Act Two is full of musical highlights. ‘Conflict Resolution’ represents a wonderful parody number, on repeat, as Rob reflects upon alternative ways that he could have reacted during an uncomfortable conversation with Ian. Its Guns ‘N’ Roses, Beastie Boys and Snoop Dog segments are each as entertaining as each other in their distinction and give Aaron Hamilton a change to shine on drums. Parody also appears in a fantasy sequence, ‘Goodbye and GoodLluck’, during which Bruce Springsteen materialises to advise Rob how to be like The Boss. The number not only has the icon’s energy and distinctive rousing rock sounds, bit it even features appearance of The Big Man Clarence Clemons and a ‘Dancing in the Dark’ style Courtney Cox pull up onto stage to dance along.
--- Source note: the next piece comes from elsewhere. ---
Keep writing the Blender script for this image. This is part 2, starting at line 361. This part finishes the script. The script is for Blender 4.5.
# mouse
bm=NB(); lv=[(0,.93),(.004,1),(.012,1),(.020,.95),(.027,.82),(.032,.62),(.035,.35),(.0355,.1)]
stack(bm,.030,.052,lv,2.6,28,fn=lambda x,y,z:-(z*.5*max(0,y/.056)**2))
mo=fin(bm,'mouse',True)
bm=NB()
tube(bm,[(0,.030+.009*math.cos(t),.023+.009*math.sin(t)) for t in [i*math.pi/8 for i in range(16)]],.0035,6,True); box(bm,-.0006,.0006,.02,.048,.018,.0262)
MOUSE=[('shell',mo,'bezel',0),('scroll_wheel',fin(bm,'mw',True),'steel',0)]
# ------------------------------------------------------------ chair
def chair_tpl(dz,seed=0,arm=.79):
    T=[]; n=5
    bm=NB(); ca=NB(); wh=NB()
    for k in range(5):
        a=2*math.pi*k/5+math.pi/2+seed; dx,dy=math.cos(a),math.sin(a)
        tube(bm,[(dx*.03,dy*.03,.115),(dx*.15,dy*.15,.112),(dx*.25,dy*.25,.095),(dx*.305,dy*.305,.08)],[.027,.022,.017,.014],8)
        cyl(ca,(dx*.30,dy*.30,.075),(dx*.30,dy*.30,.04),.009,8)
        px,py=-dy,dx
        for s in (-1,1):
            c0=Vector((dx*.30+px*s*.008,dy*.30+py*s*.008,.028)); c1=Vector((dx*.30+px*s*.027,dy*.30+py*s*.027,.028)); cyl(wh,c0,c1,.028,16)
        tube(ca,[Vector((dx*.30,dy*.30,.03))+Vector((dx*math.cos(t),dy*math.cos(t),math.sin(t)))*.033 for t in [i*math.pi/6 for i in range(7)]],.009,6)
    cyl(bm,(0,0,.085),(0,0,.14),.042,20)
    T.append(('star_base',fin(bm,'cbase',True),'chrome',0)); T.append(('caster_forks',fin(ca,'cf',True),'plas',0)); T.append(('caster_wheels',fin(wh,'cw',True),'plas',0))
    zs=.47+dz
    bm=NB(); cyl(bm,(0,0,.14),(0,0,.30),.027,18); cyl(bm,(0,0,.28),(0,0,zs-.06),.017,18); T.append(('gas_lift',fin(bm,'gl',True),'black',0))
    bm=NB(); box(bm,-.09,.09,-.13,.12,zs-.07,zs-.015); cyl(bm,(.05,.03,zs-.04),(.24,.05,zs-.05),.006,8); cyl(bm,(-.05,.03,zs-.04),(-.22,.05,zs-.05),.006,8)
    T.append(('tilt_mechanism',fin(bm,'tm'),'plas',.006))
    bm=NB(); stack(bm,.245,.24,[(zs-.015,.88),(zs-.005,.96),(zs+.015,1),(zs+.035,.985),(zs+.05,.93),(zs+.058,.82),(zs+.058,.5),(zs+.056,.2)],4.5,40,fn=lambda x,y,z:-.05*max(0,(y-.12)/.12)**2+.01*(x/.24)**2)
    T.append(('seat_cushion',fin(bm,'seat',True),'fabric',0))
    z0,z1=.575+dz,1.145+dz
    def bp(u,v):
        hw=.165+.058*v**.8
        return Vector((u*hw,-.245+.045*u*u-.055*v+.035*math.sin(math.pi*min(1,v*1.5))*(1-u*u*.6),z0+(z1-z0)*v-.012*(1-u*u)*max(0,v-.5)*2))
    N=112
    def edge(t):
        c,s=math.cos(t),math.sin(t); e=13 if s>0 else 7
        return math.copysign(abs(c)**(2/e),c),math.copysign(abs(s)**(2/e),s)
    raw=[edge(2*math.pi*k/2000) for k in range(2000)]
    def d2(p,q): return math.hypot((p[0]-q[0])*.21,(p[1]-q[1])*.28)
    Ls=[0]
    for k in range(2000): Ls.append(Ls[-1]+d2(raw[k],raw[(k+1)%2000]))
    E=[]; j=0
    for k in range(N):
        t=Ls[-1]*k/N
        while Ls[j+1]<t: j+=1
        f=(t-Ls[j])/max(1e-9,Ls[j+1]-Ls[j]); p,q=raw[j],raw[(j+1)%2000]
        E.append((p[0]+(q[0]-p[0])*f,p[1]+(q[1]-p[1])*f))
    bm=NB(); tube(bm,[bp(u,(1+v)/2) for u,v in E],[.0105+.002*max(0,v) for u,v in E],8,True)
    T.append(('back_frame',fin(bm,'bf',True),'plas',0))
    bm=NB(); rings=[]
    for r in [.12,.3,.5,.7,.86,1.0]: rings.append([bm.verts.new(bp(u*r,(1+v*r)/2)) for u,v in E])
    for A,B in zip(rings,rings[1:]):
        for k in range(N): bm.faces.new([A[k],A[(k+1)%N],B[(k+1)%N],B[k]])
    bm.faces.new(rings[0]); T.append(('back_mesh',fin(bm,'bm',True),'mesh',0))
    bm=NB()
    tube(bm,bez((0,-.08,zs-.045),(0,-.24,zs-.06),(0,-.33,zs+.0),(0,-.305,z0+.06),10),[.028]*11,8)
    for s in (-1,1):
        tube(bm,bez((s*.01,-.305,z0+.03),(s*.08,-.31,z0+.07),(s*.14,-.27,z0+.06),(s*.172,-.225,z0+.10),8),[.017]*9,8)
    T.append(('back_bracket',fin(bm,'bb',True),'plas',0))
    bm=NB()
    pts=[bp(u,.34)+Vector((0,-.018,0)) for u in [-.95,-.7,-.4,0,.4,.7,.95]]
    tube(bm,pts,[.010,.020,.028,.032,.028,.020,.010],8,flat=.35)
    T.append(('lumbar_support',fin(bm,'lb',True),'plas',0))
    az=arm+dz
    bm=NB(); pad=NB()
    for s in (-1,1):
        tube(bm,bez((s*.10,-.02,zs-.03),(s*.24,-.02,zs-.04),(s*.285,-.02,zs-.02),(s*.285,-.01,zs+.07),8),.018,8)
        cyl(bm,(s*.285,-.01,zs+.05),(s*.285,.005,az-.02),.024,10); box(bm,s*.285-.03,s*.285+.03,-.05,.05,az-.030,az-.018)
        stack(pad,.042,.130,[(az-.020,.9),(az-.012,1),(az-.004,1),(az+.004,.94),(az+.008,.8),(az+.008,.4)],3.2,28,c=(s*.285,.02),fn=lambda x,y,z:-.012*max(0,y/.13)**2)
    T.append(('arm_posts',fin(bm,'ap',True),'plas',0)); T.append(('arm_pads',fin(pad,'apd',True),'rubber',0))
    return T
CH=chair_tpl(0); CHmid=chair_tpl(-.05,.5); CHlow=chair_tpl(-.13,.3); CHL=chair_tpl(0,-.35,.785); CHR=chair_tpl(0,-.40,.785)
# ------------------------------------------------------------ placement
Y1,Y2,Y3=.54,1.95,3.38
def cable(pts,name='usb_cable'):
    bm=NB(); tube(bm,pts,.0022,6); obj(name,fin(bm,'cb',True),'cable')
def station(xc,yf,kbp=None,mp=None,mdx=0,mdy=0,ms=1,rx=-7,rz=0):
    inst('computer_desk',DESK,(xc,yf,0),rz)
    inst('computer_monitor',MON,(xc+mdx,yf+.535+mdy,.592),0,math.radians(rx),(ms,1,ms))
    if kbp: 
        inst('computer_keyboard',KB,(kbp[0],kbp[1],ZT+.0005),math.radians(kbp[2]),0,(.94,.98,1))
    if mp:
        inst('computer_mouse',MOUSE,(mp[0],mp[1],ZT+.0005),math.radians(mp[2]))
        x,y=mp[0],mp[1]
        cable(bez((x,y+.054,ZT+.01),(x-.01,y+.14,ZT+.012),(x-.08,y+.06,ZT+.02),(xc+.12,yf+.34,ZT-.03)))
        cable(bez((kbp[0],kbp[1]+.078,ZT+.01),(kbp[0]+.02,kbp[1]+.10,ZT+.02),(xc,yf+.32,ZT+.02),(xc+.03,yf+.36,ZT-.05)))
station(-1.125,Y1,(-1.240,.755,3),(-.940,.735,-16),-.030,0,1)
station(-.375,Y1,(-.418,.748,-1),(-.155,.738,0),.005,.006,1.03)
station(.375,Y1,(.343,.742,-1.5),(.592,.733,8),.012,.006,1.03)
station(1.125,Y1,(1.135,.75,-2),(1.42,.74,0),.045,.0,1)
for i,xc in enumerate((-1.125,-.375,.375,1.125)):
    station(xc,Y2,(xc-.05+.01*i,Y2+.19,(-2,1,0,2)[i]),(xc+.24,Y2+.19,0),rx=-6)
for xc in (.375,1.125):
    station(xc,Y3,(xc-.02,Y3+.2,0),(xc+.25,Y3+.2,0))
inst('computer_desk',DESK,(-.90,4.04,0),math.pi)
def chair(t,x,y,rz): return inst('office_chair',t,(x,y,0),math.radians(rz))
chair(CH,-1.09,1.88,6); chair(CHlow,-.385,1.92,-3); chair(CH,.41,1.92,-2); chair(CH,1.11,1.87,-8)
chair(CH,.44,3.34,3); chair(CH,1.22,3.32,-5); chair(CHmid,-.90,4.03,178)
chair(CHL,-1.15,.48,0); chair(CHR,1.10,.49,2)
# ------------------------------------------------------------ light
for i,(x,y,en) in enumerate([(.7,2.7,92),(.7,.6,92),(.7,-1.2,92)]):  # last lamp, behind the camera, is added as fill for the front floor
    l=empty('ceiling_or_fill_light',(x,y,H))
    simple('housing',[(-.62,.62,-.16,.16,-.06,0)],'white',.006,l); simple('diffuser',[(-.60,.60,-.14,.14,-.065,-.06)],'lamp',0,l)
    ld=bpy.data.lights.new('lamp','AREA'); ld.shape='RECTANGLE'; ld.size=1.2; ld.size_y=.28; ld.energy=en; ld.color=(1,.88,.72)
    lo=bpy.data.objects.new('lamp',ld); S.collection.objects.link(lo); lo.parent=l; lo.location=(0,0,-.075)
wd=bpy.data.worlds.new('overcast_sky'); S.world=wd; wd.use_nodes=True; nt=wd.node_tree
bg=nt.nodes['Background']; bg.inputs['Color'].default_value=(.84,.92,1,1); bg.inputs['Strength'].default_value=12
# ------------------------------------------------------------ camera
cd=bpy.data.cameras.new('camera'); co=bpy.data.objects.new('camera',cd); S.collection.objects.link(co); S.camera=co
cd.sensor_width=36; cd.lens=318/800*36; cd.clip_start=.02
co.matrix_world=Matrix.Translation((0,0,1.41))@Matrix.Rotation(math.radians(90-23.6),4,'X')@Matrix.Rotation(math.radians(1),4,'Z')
Across the show, the small band does a stellar job with musicians often playing multiple instruments. Act Two’s opener ‘I Slept with Someone/Lyle Lovett’ offers opportunity for Tess McLennan to provide a softer, violin touch to the soundtrack, however, the lyrics of songs like ‘She Goes’, in which mutual friend Liz delivers some harsh home truths to Rob about his macho act, become difficult to decipher under the band’s boom. On-stage there is a clear energy to the songs and pleasing harmonies in the big choral numbers that see the company come together.

The trio of diverse record shop workers are brilliantly played, drawing upon but not allowing their performances to be defined by their famous film archetypes. Clark’s brash Barry is somewhat unlikable but undeniably funny in his angry, arrogant mania. Tibbs makes the painfully shy Dick a standout character, capturing his awkward insecurity in his every heightened reaction, especially in attempt to talk with women. Boyd is a relatable, flawed Rob and his conversational monologues to the audience from centre stage go some way towards capturing the story’s integral introspection, however, ultimately the production suffers somewhat due its departures from the story’s emotion for the sake of comedy.

While the story’s central pop culture threads are still evident, its honest observations about human relationship aren’t as readily apparent. Although Rob says he has changed from one who speaks with passion about the power of a well-curated mixtape to remedy all, we don’t really see his new-found emotional intelligence emerging, perhaps because of all the distractions on stage. Some moments are very funny, however, the laughs come mostly through throw-away lines not central to their scenes. And although little background details (beyond just seeing the “Beaches” soundtrack in the Hip Hop section) add amusement, there is a fine line between these being incidental additions and distractions from the main action.

It’s little details that prove to be the show’s undoing. While it attempts to pay homage to the music of geek culture, appearance of a Little Dum Dum Club tshirt in the ensemble, brings era authenticity into question. And although scene transitions are swift, choreography is a little rough around the edges and doesn’t always exploit the possibilities of the space.

As a musical “High Fidelity” will not be to everyone’s tastes as it includes course language and partial nudity. In some ways it is easy to understand how the Broadway production of the show closed after 18 previews and 13 regular performances, given its lyrics’ unimaginative rhymes of the ‘I’d be making fun of them …. I’m really one of them’ and ‘Now you finally got a winner. Did you even cook her dinner’ sort. And while though the iconic line ‘which came first the, music or misery’ makes appearance it seems that Rob’s unhappiness and this fidelity to its source material have been sacrificed for the sake of comedy, meaning that the narrative wears a little thin. It is not without its charm though and music still stands strong as a central theme, resulting in at least numerous opportunities for nostalgic indulgence courtesy of the record covers on display.